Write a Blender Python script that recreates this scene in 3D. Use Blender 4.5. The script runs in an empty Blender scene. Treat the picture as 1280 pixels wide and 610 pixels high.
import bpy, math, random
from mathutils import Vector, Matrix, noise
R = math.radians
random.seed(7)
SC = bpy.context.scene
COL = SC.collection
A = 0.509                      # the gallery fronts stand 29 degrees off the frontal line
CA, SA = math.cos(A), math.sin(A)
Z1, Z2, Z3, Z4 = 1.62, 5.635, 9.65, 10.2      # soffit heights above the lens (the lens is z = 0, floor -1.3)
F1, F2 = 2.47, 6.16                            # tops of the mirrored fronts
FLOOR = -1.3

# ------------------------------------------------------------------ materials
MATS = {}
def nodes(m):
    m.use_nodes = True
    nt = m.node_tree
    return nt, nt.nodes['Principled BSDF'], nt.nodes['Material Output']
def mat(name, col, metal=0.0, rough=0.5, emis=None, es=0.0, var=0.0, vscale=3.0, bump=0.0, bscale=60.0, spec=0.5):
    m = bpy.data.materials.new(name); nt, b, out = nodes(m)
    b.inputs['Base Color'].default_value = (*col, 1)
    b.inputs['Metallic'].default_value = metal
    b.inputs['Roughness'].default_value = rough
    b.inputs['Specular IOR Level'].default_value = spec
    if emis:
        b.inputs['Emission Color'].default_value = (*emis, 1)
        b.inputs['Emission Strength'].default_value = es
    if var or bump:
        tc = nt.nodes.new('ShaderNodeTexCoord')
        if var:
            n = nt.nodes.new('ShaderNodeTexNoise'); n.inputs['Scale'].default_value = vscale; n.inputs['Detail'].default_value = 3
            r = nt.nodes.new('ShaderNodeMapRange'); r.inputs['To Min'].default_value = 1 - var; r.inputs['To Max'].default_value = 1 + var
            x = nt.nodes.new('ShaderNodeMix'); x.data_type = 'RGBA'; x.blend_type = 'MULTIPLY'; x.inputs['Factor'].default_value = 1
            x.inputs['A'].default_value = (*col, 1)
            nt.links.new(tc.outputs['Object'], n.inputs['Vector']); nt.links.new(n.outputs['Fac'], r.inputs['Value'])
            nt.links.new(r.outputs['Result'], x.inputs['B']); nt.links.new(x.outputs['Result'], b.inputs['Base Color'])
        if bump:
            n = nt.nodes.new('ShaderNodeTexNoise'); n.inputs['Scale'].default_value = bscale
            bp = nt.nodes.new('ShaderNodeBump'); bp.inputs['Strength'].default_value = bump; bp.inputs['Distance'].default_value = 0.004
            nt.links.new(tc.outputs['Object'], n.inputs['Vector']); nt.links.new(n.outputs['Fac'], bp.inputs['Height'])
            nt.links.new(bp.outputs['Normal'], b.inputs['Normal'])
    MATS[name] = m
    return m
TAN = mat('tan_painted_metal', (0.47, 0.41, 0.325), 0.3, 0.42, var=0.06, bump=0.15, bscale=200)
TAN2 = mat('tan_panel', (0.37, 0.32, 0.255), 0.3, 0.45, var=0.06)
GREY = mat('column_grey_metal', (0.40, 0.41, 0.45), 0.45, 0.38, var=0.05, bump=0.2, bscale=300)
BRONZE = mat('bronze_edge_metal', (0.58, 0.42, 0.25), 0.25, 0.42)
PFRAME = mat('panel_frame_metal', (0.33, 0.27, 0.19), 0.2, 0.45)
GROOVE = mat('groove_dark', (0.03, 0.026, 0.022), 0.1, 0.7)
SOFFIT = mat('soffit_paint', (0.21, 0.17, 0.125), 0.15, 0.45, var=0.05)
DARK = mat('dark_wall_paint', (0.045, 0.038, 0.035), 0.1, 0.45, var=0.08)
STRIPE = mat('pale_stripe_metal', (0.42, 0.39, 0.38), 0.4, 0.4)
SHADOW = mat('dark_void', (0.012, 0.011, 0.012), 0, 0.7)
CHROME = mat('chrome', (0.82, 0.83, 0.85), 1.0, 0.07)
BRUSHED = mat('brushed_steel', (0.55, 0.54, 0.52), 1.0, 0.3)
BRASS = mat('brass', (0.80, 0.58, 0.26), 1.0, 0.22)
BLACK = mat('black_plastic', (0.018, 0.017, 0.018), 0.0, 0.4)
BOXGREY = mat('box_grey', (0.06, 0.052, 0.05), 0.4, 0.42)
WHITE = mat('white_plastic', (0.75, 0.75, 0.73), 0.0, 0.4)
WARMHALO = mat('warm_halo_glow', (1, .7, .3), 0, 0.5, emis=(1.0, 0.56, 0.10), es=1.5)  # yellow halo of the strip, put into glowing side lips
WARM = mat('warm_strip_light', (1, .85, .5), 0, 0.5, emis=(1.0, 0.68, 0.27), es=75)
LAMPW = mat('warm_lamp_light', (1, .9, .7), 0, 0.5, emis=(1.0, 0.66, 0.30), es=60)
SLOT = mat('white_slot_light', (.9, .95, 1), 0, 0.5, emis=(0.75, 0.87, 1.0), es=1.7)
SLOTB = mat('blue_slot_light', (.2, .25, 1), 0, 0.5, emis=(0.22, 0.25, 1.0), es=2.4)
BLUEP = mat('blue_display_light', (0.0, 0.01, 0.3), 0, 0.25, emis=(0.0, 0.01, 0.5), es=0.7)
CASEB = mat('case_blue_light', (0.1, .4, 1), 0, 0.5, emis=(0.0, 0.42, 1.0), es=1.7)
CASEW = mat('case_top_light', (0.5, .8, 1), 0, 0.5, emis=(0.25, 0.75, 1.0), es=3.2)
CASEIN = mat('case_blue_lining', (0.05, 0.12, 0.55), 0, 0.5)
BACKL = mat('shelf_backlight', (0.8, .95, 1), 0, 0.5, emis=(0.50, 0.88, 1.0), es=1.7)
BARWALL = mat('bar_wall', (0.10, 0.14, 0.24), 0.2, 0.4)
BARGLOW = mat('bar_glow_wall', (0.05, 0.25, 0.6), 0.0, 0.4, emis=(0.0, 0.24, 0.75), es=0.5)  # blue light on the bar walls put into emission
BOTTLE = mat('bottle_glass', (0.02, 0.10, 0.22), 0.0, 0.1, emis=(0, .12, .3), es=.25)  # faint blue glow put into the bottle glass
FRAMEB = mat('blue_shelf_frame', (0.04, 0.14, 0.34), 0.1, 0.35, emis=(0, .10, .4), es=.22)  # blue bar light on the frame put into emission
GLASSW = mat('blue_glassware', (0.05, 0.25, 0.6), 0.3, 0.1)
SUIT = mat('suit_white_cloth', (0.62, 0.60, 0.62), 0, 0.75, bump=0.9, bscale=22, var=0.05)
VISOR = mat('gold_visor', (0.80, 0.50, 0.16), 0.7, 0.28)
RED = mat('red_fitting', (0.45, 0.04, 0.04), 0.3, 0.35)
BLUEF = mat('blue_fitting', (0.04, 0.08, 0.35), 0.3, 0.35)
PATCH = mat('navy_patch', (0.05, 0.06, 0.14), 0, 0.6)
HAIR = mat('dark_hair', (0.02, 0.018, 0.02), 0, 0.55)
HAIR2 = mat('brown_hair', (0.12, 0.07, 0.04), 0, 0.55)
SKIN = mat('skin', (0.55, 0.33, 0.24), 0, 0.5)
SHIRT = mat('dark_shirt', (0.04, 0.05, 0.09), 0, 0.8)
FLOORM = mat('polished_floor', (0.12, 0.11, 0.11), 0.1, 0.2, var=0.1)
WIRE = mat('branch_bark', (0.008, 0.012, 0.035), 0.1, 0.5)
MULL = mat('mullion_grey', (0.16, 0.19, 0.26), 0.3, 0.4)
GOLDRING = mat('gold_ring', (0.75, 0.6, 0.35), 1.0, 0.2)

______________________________

**BRIEF**
Reproduce all of the data exactly as given.

**WRITTEN RESPONSE**
Write a Blender Python script that recreates this scene in 3D. Use Blender 4.5. The script runs in an empty Blender scene. Treat the picture as 1280 pixels wide and 610 pixels high.
import bpy, math, random
from mathutils import Vector, Matrix, noise
R = math.radians
random.seed(7)
SC = bpy.context.scene
COL = SC.collection
A = 0.509                      # the gallery fronts stand 29 degrees off the frontal line
CA, SA = math.cos(A), math.sin(A)
Z1, Z2, Z3, Z4 = 1.62, 5.635, 9.65, 10.2      # soffit heights above the lens (the lens is z = 0, floor -1.3)
F1, F2 = 2.47, 6.16                            # tops of the mirrored fronts
FLOOR = -1.3

# ------------------------------------------------------------------ materials
MATS = {}
def nodes(m):
    m.use_nodes = True
    nt = m.node_tree
    return nt, nt.nodes['Principled BSDF'], nt.nodes['Material Output']
def mat(name, col, metal=0.0, rough=0.5, emis=None, es=0.0, var=0.0, vscale=3.0, bump=0.0, bscale=60.0, spec=0.5):
    m = bpy.data.materials.new(name); nt, b, out = nodes(m)
    b.inputs['Base Color'].default_value = (*col, 1)
    b.inputs['Metallic'].default_value = metal
    b.inputs['Roughness'].default_value = rough
    b.inputs['Specular IOR Level'].default_value = spec
    if emis:
        b.inputs['Emission Color'].default_value = (*emis, 1)
        b.inputs['Emission Strength'].default_value = es
    if var or bump:
        tc = nt.nodes.new('ShaderNodeTexCoord')
        if var:
            n = nt.nodes.new('ShaderNodeTexNoise'); n.inputs['Scale'].default_value = vscale; n.inputs['Detail'].default_value = 3
            r = nt.nodes.new('ShaderNodeMapRange'); r.inputs['To Min'].default_value = 1 - var; r.inputs['To Max'].default_value = 1 + var
            x = nt.nodes.new('ShaderNodeMix'); x.data_type = 'RGBA'; x.blend_type = 'MULTIPLY'; x.inputs['Factor'].default_value = 1
            x.inputs['A'].default_value = (*col, 1)
            nt.links.new(tc.outputs['Object'], n.inputs['Vector']); nt.links.new(n.outputs['Fac'], r.inputs['Value'])
            nt.links.new(r.outputs['Result'], x.inputs['B']); nt.links.new(x.outputs['Result'], b.inputs['Base Color'])
        if bump:
            n = nt.nodes.new('ShaderNodeTexNoise'); n.inputs['Scale'].default_value = bscale
            bp = nt.nodes.new('ShaderNodeBump'); bp.inputs['Strength'].default_value = bump; bp.inputs['Distance'].default_value = 0.004
            nt.links.new(tc.outputs['Object'], n.inputs['Vector']); nt.links.new(n.outputs['Fac'], bp.inputs['Height'])
            nt.links.new(bp.outputs['Normal'], b.inputs['Normal'])
    MATS[name] = m
    return m
TAN = mat('tan_painted_metal', (0.47, 0.41, 0.325), 0.3, 0.42, var=0.06, bump=0.15, bscale=200)
TAN2 = mat('tan_panel', (0.37, 0.32, 0.255), 0.3, 0.45, var=0.06)
GREY = mat('column_grey_metal', (0.40, 0.41, 0.45), 0.45, 0.38, var=0.05, bump=0.2, bscale=300)
BRONZE = mat('bronze_edge_metal', (0.58, 0.42, 0.25), 0.25, 0.42)
PFRAME = mat('panel_frame_metal', (0.33, 0.27, 0.19), 0.2, 0.45)
GROOVE = mat('groove_dark', (0.03, 0.026, 0.022), 0.1, 0.7)
SOFFIT = mat('soffit_paint', (0.21, 0.17, 0.125), 0.15, 0.45, var=0.05)
DARK = mat('dark_wall_paint', (0.045, 0.038, 0.035), 0.1, 0.45, var=0.08)
STRIPE = mat('pale_stripe_metal', (0.42, 0.39, 0.38), 0.4, 0.4)
SHADOW = mat('dark_void', (0.012, 0.011, 0.012), 0, 0.7)
CHROME = mat('chrome', (0.82, 0.83, 0.85), 1.0, 0.07)
BRUSHED = mat('brushed_steel', (0.55, 0.54, 0.52), 1.0, 0.3)
BRASS = mat('brass', (0.80, 0.58, 0.26), 1.0, 0.22)
BLACK = mat('black_plastic', (0.018, 0.017, 0.018), 0.0, 0.4)
BOXGREY = mat('box_grey', (0.06, 0.052, 0.05), 0.4, 0.42)
WHITE = mat('white_plastic', (0.75, 0.75, 0.73), 0.0, 0.4)
WARMHALO = mat('warm_halo_glow', (1, .7, .3), 0, 0.5, emis=(1.0, 0.56, 0.10), es=1.5)  # yellow halo of the strip, put into glowing side lips
WARM = mat('warm_strip_light', (1, .85, .5), 0, 0.5, emis=(1.0, 0.68, 0.27), es=75)
LAMPW = mat('warm_lamp_light', (1, .9, .7), 0, 0.5, emis=(1.0, 0.66, 0.30), es=60)
SLOT = mat('white_slot_light', (.9, .95, 1), 0, 0.5, emis=(0.75, 0.87, 1.0), es=1.7)
SLOTB = mat('blue_slot_light', (.2, .25, 1), 0, 0.5, emis=(0.22, 0.25, 1.0), es=2.4)
BLUEP = mat('blue_display_light', (0.0, 0.01, 0.3), 0, 0.25, emis=(0.0, 0.01, 0.5), es=0.7)
CASEB = mat('case_blue_light', (0.1, .4, 1), 0, 0.5, emis=(0.0, 0.42, 1.0), es=1.7)
CASEW = mat('case_top_light', (0.5, .8, 1), 0, 0.5, emis=(0.25, 0.75, 1.0), es=3.2)
CASEIN = mat('case_blue_lining', (0.05, 0.12, 0.55), 0, 0.5)
BACKL = mat('shelf_backlight', (0.8, .95, 1), 0, 0.5, emis=(0.50, 0.88, 1.0), es=1.7)
BARWALL = mat('bar_wall', (0.10, 0.14, 0.24), 0.2, 0.4)
BARGLOW = mat('bar_glow_wall', (0.05, 0.25, 0.6), 0.0, 0.4, emis=(0.0, 0.24, 0.75), es=0.5)  # blue light on the bar walls put into emission
BOTTLE = mat('bottle_glass', (0.02, 0.10, 0.22), 0.0, 0.1, emis=(0, .12, .3), es=.25)  # faint blue glow put into the bottle glass
FRAMEB = mat('blue_shelf_frame', (0.04, 0.14, 0.34), 0.1, 0.35, emis=(0, .10, .4), es=.22)  # blue bar light on the frame put into emission
GLASSW = mat('blue_glassware', (0.05, 0.25, 0.6), 0.3, 0.1)
SUIT = mat('suit_white_cloth', (0.62, 0.60, 0.62), 0, 0.75, bump=0.9, bscale=22, var=0.05)
VISOR = mat('gold_visor', (0.80, 0.50, 0.16), 0.7, 0.28)
RED = mat('red_fitting', (0.45, 0.04, 0.04), 0.3, 0.35)
BLUEF = mat('blue_fitting', (0.04, 0.08, 0.35), 0.3, 0.35)
PATCH = mat('navy_patch', (0.05, 0.06, 0.14), 0, 0.6)
HAIR = mat('dark_hair', (0.02, 0.018, 0.02), 0, 0.55)
HAIR2 = mat('brown_hair', (0.12, 0.07, 0.04), 0, 0.55)
SKIN = mat('skin', (0.55, 0.33, 0.24), 0, 0.5)
SHIRT = mat('dark_shirt', (0.04, 0.05, 0.09), 0, 0.8)
FLOORM = mat('polished_floor', (0.12, 0.11, 0.11), 0.1, 0.2, var=0.1)
WIRE = mat('branch_bark', (0.008, 0.012, 0.035), 0.1, 0.5)
MULL = mat('mullion_grey', (0.16, 0.19, 0.26), 0.3, 0.4)
GOLDRING = mat('gold_ring', (0.75, 0.6, 0.35), 1.0, 0.2)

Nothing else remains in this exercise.